Advice has been requested whether a trust established by an employer for his employees will meet the requirements of section 401(a) of the Internal Revenue Code of 1954 if it provides that only lumpsum cash distributions may be made to participating employees upon their retirement or other separation from the service of the employer.

A corporation established a contributory retirement plan for its employees and arranged to fund the benefits thereunder through a trust established as a part thereof. Under the terms of the plan and trust, each participating employee contributes up to ten percent of his regular earnings to the trust fund and the employer, whether or not it has profits, contributes an amount equal to that contributed by each participating employee. The trust provides only for lump-sum cash distributions to participating employees upon their retirement or other separation from the employer's service. Neither the trustee nor a participant has an option to distribute, or to receive, the participant's account in the trust in any manner other than as a lump-sum cash settlement.

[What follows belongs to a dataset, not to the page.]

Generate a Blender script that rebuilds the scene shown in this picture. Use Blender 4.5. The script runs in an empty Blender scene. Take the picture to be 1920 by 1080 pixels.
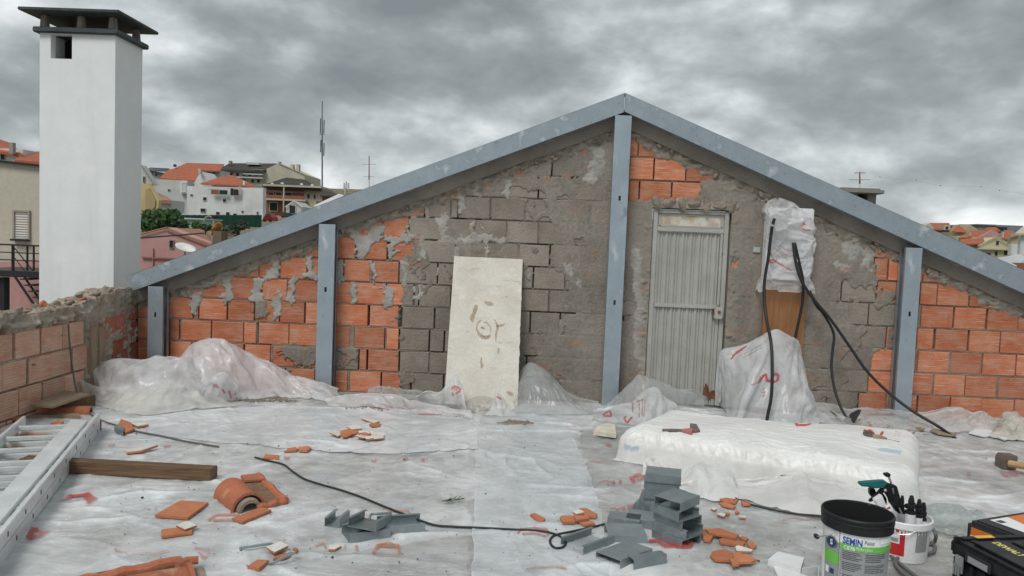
import bpy, bmesh, math, random
import numpy as np
from mathutils import Vector, Matrix
random.seed(7)
sc = bpy.context.scene
COL = sc.collection
# ---------------------------------------------------------------- camera, sky, sun, exposure
FPX = 1440.0
YAW, PITCH, ROLL = math.radians(-1.19), math.radians(3.5), math.radians(2.29)
CAM = np.array([0.0, -7.10, 1.472])
_f = np.array([math.sin(YAW)*math.cos(PITCH), math.cos(YAW)*math.cos(PITCH), -math.sin(PITCH)])
_r = np.array([math.cos(YAW), -math.sin(YAW), 0.0]); _d = np.cross(_f, _r)
CR = _r*math.cos(ROLL) - _d*math.sin(ROLL); CD = _r*math.sin(ROLL) + _d*math.cos(ROLL); CF = _f
cam = bpy.data.cameras.new('camera'); cam.sensor_width = 36; cam.lens = 36*FPX/1920; cam.clip_start = .05; cam.clip_end = 6000
co = bpy.data.objects.new('camera', cam); COL.objects.link(co)
co.matrix_world = Matrix(((CR[0], -CD[0], -CF[0], CAM[0]), (CR[1], -CD[1], -CF[1], CAM[1]), (CR[2], -CD[2], -CF[2], CAM[2]), (0, 0, 0, 1)))
sc.camera = co
SUN_EL, SUN_AZ = math.radians(52), math.radians(205)     # azimuth clockwise from +Y
w = bpy.data.worlds.new('World'); sc.world = w; w.use_nodes = True
def world_nodes():
    nt = w.node_tree; N = nt.nodes; L = nt.links; N.clear()
    def nd(t, **k):
        n = N.new(t)
        for a, b in k.items(): setattr(n, a, b)
        return n
    def sock(n, i, v):
        if hasattr(v, 'is_output'): L.new(v, n.inputs[i])
        else: n.inputs[i].default_value = v
    def m(op, a, b=0.0, c=None, clamp=False):
        n = nd('ShaderNodeMath', operation=op, use_clamp=clamp); sock(n, 0, a); sock(n, 1, b)
        if c is not None: sock(n, 2, c)
        return n.outputs[0]
    out = nd('ShaderNodeOutputWorld'); bg = nd('ShaderNodeBackground'); L.new(bg.outputs[0], out.inputs[0])
    bg.inputs[1].default_value = .1
    sky = nd('ShaderNodeTexSky', sky_type='NISHITA', sun_disc=False); sky.sun_elevation = SUN_EL; sky.sun_rotation = SUN_AZ
    tc = nd('ShaderNodeTexCoord'); sep = nd('ShaderNodeSeparateXYZ'); L.new(tc.outputs['Generated'], sep.inputs[0])
    sq = nd('ShaderNodeMapping'); sq.inputs['Scale'].default_value = (1, 1, 1.9); L.new(tc.outputs['Generated'], sq.inputs[0])
    def noise(scale, det, rough, off, dist=0.0):
        mp = nd('ShaderNodeMapping'); mp.inputs['Location'].default_value = off; L.new(sq.outputs[0], mp.inputs[0])
        n = nd('ShaderNodeTexNoise'); n.inputs['Scale'].default_value = scale; n.inputs['Detail'].default_value = det
        n.inputs['Roughness'].default_value = rough; n.inputs['Distortion'].default_value = dist
        L.new(mp.outputs[0], n.inputs[0]); return n.outputs[0]
    big = noise(2.3, 5, .5, (3.1, 1.7, 0), .1); fine = noise(5.6, 7, .54, (8.2, 4.4, 2), .1); up = noise(5.6, 7, .54, (8.2, 4.4, 2.07), .1); bup = noise(2.3, 5, .5, (3.1, 1.7, .11), .1)
    relief = m('ADD', m('SUBTRACT', fine, up), m('MULTIPLY', m('SUBTRACT', big, bup), 1.0))
    bil = m('MULTIPLY', m('ABSOLUTE', m('SUBTRACT', noise(3.6, 6, .52, (1.3, 9.1, 4), .2), .5)), 2.0); bil2 = m('MULTIPLY', m('ABSOLUTE', m('SUBTRACT', noise(11.0, 5, .5, (5.3, 2.1, 7), .2), .5)), 2.0)
    relief = m('SUBTRACT', relief, m('ADD', m('MULTIPLY', m('SUBTRACT', bil, .17), .85), m('MULTIPLY', m('SUBTRACT', bil2, .15), .30)))
    dens = m('ADD', m('ADD', m('MULTIPLY', big, .70), m('MULTIPLY', fine, .30)), m('MULTIPLY', relief, .52))
    # broad dark masses and bright gaps of this cloud deck, each a soft cone about a direction
    blobs = [((900, 60), .20, .15), ((690, 60), .16, .11), ((330, 160), .17, .12), ((120, 190), .20, .08), ((1800, 120), .24, .13), ((1560, 130), .17, .08), ((1720, 290), .13, .13), ((1000, -120), .3, .08), ((500, 150), .12, .06),
             ((1140, 110), .075, -.17), ((1570, 250), .10, -.16), ((560, 20), .10, -.17), ((290, 60), .07, -.10), ((300, 120), .06, -.07), ((330, 280), .12, -.07), ((560, 260), .15, -.09), ((800, 220), .13, -.10), ((1480, 30), .10, -.07), ((1000, 240), .12, -.10), ((130, 20), .13, -.10), ((700, 330), .12, -.06), ((1800, 415), .10, -.10), ((1300, 190), .10, -.07)]
    for (px, py), rad, amp in blobs:
        v = CR*(px-960)/FPX + CD*(py-540)/FPX + CF; v /= np.linalg.norm(v)
        dn = nd('ShaderNodeVectorMath', operation='DISTANCE'); L.new(tc.outputs['Generated'], dn.inputs[0]); dn.inputs[1].default_value = tuple(v)
        g = m('POWER', 2.718, m('MULTIPLY', m('POWER', m('DIVIDE', dn.outputs['Value'], rad), 2.0), -1.0))
        dens = m('ADD', dens, m('MULTIPLY', g, amp*.85))
    rp = nd('ShaderNodeValToRGB'); L.new(dens, rp.inputs[0])
    e = rp.color_ramp.elements
    e[0].position = .22; e[0].color = (8.0, 8.25, 8.3, 1)
    e[1].position = .80; e[1].color = (1.75, 1.95, 2.04, 1)
    for p, c in ((.32, (6.3, 6.6, 6.7)), (.42, (4.65, 4.95, 5.05)), (.51, (3.45, 3.75, 3.86)), (.62, (2.5, 2.75, 2.85))):
        el = e.new(p); el.color = c + (1,)
    mx = nd('ShaderNodeMix', data_type='RGBA'); mx.inputs[0].default_value = .965
    L.new(sky.outputs[0], mx.inputs[6]); L.new(rp.outputs[0], mx.inputs[7])
    L.new(mx.outputs[2], bg.inputs[0])
world_nodes()
sl = bpy.data.lights.new('sun', 'SUN'); sl.energy = 1.5; sl.angle = math.radians(22); sl.color = (1, .975, .94)
so = bpy.data.objects.new('sun', sl); COL.objects.link(so)
sd = Vector((math.sin(SUN_AZ)*math.cos(SUN_EL), math.cos(SUN_AZ)*math.cos(SUN_EL), math.sin(SUN_EL)))
so.rotation_euler = sd.to_track_quat('Z', 'Y').to_euler(); so.location = (0, -10, 20)
vs = sc.view_settings; vs.view_transform = 'Standard'; vs.look = 'None'; vs.exposure = .42; vs.gamma = 1; vs.use_curve_mapping = False
try:
    sc.cycles.max_bounces = 6; sc.cycles.transparent_max_bounces = 12; sc.cycles.use_denoising = True
except Exception: pass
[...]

In order to qualify under section 401(a) of the Code, a trust must, among other things, form a part of a stock bonus, pension, or profit-sharing plan of an employer for his employees or their beneficiaries.

Section 1.401-1(b)(1)(i) to (iii), (iii), inclusive, of the Income Tax Regulations, defines pension, profit-sharing and stock bonus plans within the meaning of section 401(a) of the Code. A pension plan is defined as `a plan established and maintained by a employer primarily to provide systematically for the payment of definitely determinable benefits to his employees over a period of years, usually for life, after retirement.' A profit sharing plan is defined as `a plan established and maintained by an employer to provide for the participation in his profits by his employees or their beneficiaries.' To the extent here pertinent, a stock bonus plan is defined as `a plan established and maintained by an employer to provide benefits similar to those of a profit-sharing plan, except that the contributions by the employer are not necessarily dependent upon profits and the benefits are distributable in stock of the employer company.'

The trust under consideration does not qualify under section 401(a) of the Code as a profit sharing trust since, under the plan, the employer's contributions are not contingent upon either current or accumulated profits. Neither does the trust quality thereunder as a stock bonus trust because distributions from the trust are not made in stock of the employer company. Nor is the trust a pension trust within the meaning of section 401(a) of the Code because of the mandatory provision for a lump-sum distribution to each participant which precludes consideration of the plan as one primarily to provide for payments over a period of years, usually for life, after retirement of the employee.

If is accordingly held that an employees' trust such as here described fails to meet the requirements of section 401(a) of the Code.

Procedures are prescribed for requests with respect to the qualification of pension, annuity, profit-sharing and stock bonus plans and related trusts. See Rev. Proc. 62-31, page 517.